To address poor generalization, high false positive rates, and overreliance on handcrafted rules in zero-day web attack detection, this paper proposes a one-class ensemble detection method based on latent-space fusion. We introduce a lightweight, web-request-oriented tokenization mechanism that maps HTTP requests into numerical sequences. Furthermore, we design a novel one-class autoencoder ensemble framework integrating LSTM, GRU, and stacked autoencoder architectures; their latent representations are concatenated and compressed at the feature level to enhance anomaly discrimination and generalization. Evaluated on standard benchmark datasets, the system achieves 97.58% accuracy, 97.52% recall, 99.76% specificity, 99.99% precision, and only a 0.2% false positive rate—significantly outperforming existing single-model and conventional ensemble approaches.

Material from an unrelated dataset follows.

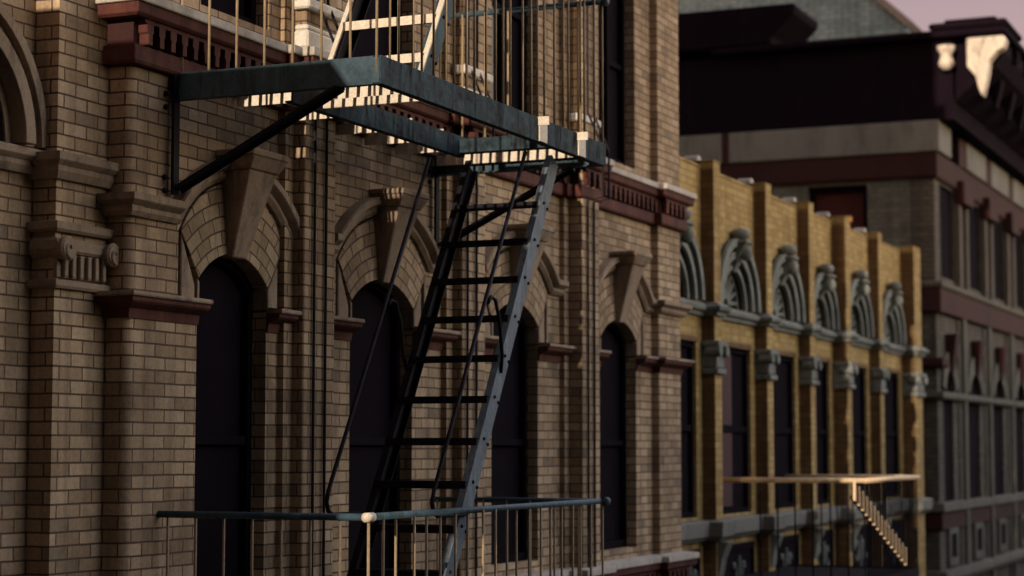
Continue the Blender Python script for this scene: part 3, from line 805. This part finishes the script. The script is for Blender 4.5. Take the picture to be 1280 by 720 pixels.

The rapid growth in web-based services has significantly increased security risks related to user information, as web-based attacks become increasingly sophisticated and prevalent. Traditional security methods frequently struggle to detect previously unknown (zero-day) web attacks, putting sensitive user data at significant risk. Additionally, reducing human intervention in web security tasks can minimize errors and enhance reliability. This paper introduces an intelligent system designed to detect zero-day web attacks using a novel one-class ensemble method consisting of three distinct autoencoder architectures: LSTM autoencoder, GRU autoencoder, and stacked autoencoder. Our approach employs a novel tokenization strategy to convert normal web requests into structured numeric sequences, enabling the ensemble model to effectively identify anomalous activities by uniquely concatenating and compressing the latent representations from each autoencoder. The proposed method efficiently detects unknown web attacks while effectively addressing common limitations of previous methods, such as high memory consumption and excessive false positive rates. Extensive experimental evaluations demonstrate the superiority of our proposed ensemble, achieving remarkable detection metrics: 97.58% accuracy, 97.52% recall, 99.76% specificity, and 99.99% precision, with an exceptionally low false positive rate of 0.2%. These results underscore our method's significant potential in enhancing real-world web security through accurate and reliable detection of web-based attacks.